--- COLLECTED MATERIAL ---
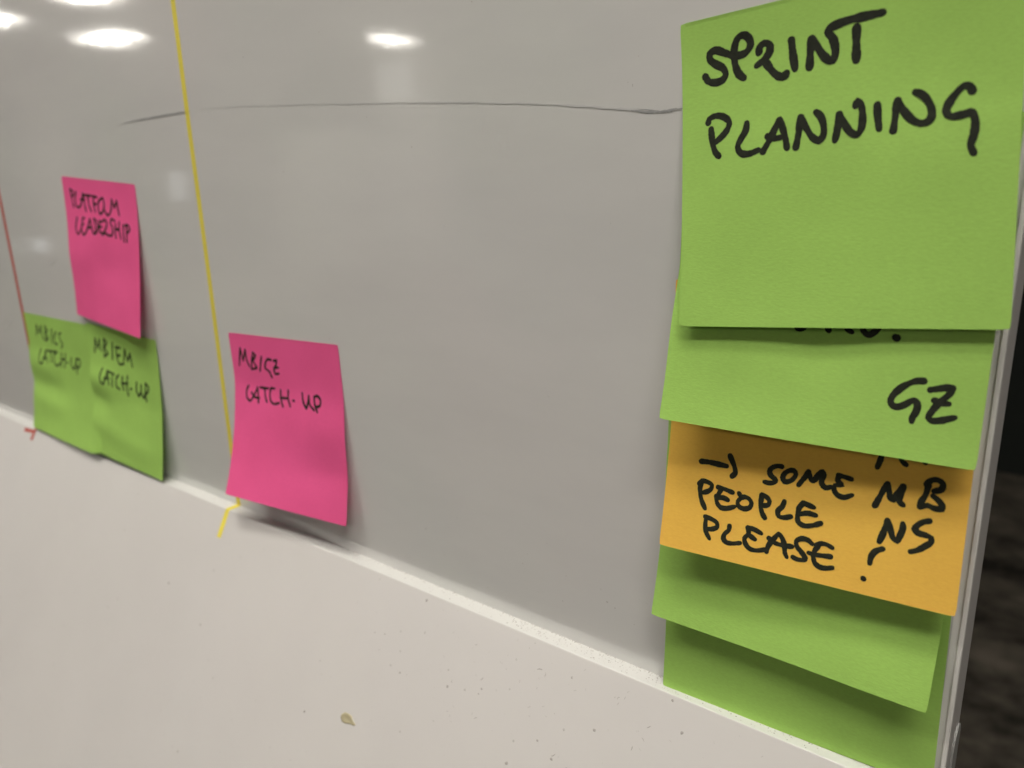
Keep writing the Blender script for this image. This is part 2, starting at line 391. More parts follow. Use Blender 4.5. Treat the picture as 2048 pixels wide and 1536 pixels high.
t = tape('tape_line', -533.2, 2.7, [300 - 6 * k for k in range(50)], M_red, 7.0, .30, 4)
tag(t, 'thin red tape line at the far left of the whiteboard', 'tape')
q = [on_panel(-534.5, .6, .1), on_panel(-534.0, 2.4, .1), on_panel(-547.0, 3.6, .1), on_panel(-547.5, 1.0, .1)]
q2 = [tuple(Vector(p) + NRM * .15) for p in q]
s = mesh('tape_scrap', q + q2, [(3, 2, 1, 0), (4, 5, 6, 7), (0, 1, 5, 4), (1, 2, 6, 5), (2, 3, 7, 6), (3, 0, 4, 7)], M_red)
tag(s, 'tiny torn scrap of red tape on the ledge at the far left', 'tape scrap')

# ------------------------------------------------------------------ sticky notes
import numpy as np
# every note: X, Z of its top-left corner (mm), tilt, curl at left and right, start of curl, curl power, base lift, width, bumps
def own_lift(q, u, v):
    X, Z, th, Ll, Lr, v0, pw, base, W = q[:9]
    s = np.clip((v - v0) / (1 - v0), 0, None)
    l = (Ll + (Lr - Ll) * u) * s ** pw
    for (a, cu, cv, su, sv) in q[9]:
        l = l + a * np.exp(-((u - cu) / su) ** 2 - ((v - cv) / sv) ** 2)
    l = np.where(l < .15, .15 * np.exp(np.minimum(l, .15) / .15 - 1), l) if q[9] else l
    return base + l
def note_point(q, u, v, under=(), H=76.0):
    """point(s) in mm on the curled sheet; u across, v down, both 0..1; under = notes beneath it"""
    u, v = np.broadcast_arrays(np.asarray(u, float), np.asarray(v, float))
    sh = u.shape; uu = u.ravel(); vv = v.ravel()
    n = 48
    S = np.linspace(0, 1, n + 1)[:, None] * vv[None]
    L = own_lift(q, uu[None] + 0 * S, S)
    dz = np.sqrt(np.clip(np.diff(S * H, axis=0) ** 2 - np.diff(L, axis=0) ** 2, 1e-9, None)).sum(0)
    ct, st = math.cos(q[2]), math.sin(q[2]); a = uu * q[8]
    x = q[0] + a * ct + dz * st; z = q[1] + a * st - dz * ct; l = L[-1]
    for o in under:
        oc, os_ = math.cos(o[2]), math.sin(o[2])
        ou = ((x - o[0]) * oc + (z - o[1]) * os_) / o[8]
        ov = ((x - o[0]) * os_ - (z - o[1]) * oc) / H
        ok = (ou > -.05) & (ou < 1.05) & (ov > -.04) & (ov < 1.0)
        ul = own_lift(o, np.clip(ou, 0, 1), np.clip(ov * 1.012, 0, 1)) + 0.28
        fade = np.clip((ov + .04) / .04, 0, 1)
        d = np.where(ok, ul * fade - l, -9)
        l = l + np.where(d > -.6, (np.maximum(d + .6, 0)) ** 2 / 2.4 * (d < .6) + (d >= .6) * d, 0)
    return np.stack([x, -l, z], -1).reshape(sh + (3,))

NOTES = {"front": [-80.8024, 190.4153, 0.0851, 8.8008, 4.9521, 0.0938, 1.4668, 0.0785, 73.9175, [[0.5, 0.55, 0.5, 0.5, 0.22], [-0.35, 0.85, 0.35, 0.25, 0.15]]], "gz": [-78.5765, 164.4651, 0.0082, 11.4211, 5.8527, 0.4404, 1.2414, 0.7225, 74.7012, [[-0.7, 0.52, 0.66, 0.13, 0.12], [1.7, 0.15, 0.64, 0.6, 0.2], [1.0, 0.9, 0.62, 0.4, 0.2]]], "orange": [-80.0289, 126.3355, 0.0276, 10.0473, 6.2972, 0.1214, 1.8248, 0.1439, 74.7582, [[0.4, 0.25, 0.75, 0.25, 0.15]]], "g4": [-80.8103, 101.3114, -0.0083, 7.2457, 4.8358, 0.2262, 2.1742, 0.1982, 75.0736, [[2.2, 0.95, 1.02, 0.4, 0.2], [-0.5, 0.6, 0.72, 0.3, 0.1]]], "g5": [-80.5418, 74.8332, 0.0233, 3.4475, 1.6938, 0.1876, 2.0814, 0.1942, 75.2032, [[0.5, 0.4, 0.6, 0.3, 0.2]]], "plat": [-443.9783, 159.4833, -0.0666, 2.2764, 6.5508, 0.0928, 1.2883, 0.2002, 77.7038, [[0.9, 0.1, 0.55, 0.3, 0.14], [-0.6, 0.6, 0.6, 0.3, 0.12]]], "mbgz": [-301.9224, 88.2413, 0.038, 13.6809, 6.1971, 0.1695, 1.7439, 0.1997, 76.5611, [[0.8, 0.85, 0.5, 0.25, 0.12], [-0.6, 0.3, 0.3, 0.3, 0.1], [-0.7, 0.8, 0.75, 0.3, 0.1]]], "mbem": [-444.6383, 79.1124, -0.0245, 7.3635, 6.5866, 0.0168, 1.7287, 0.5, 75.751, [[1.57, 0.1, 0.42, 0.22, 0.09], [-1.18, 0.05, 0.6, 0.25, 0.07], [0.78, 0.2, 0.78, 0.3, 0.07], [-0.59, 0.7, 0.5, 0.3, 0.1], [0.69, 0.6, 0.85, 0.3, 0.08]]], "mbcs": [-533.3411, 77.2322, 0.0052, 6.8838, 9.9635, 0.243, 1.9624, 0.1999, 90.5004, [[1.18, 0.15, 0.42, 0.25, 0.1], [-0.88, 0.2, 0.6, 0.3, 0.07], [0.69, 0.3, 0.75, 0.3, 0.08]]]}
UNDER = {'g4': ['g5'], 'orange': ['g5', 'g4'], 'gz': ['g5', 'g4', 'orange'], 'front': ['g5', 'g4', 'orange', 'gz'], 'mbem': ['mbcs']}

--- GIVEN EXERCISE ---
Please extract exactly the lines of the data, from the first through the line containing "tag(s, 'tiny torn", and add no pictures to the copy.

--- IN RESPONSE ---
Keep writing the Blender script for this image. This is part 2, starting at line 391. More parts follow. Use Blender 4.5. Treat the picture as 2048 pixels wide and 1536 pixels high.
t = tape('tape_line', -533.2, 2.7, [300 - 6 * k for k in range(50)], M_red, 7.0, .30, 4)
tag(t, 'thin red tape line at the far left of the whiteboard', 'tape')
q = [on_panel(-534.5, .6, .1), on_panel(-534.0, 2.4, .1), on_panel(-547.0, 3.6, .1), on_panel(-547.5, 1.0, .1)]
q2 = [tuple(Vector(p) + NRM * .15) for p in q]
s = mesh('tape_scrap', q + q2, [(3, 2, 1, 0), (4, 5, 6, 7), (0, 1, 5, 4), (1, 2, 6, 5), (2, 3, 7, 6), (3, 0, 4, 7)], M_red)
tag(s, 'tiny torn scrap of red tape on the ledge at the far left', 'tape scrap')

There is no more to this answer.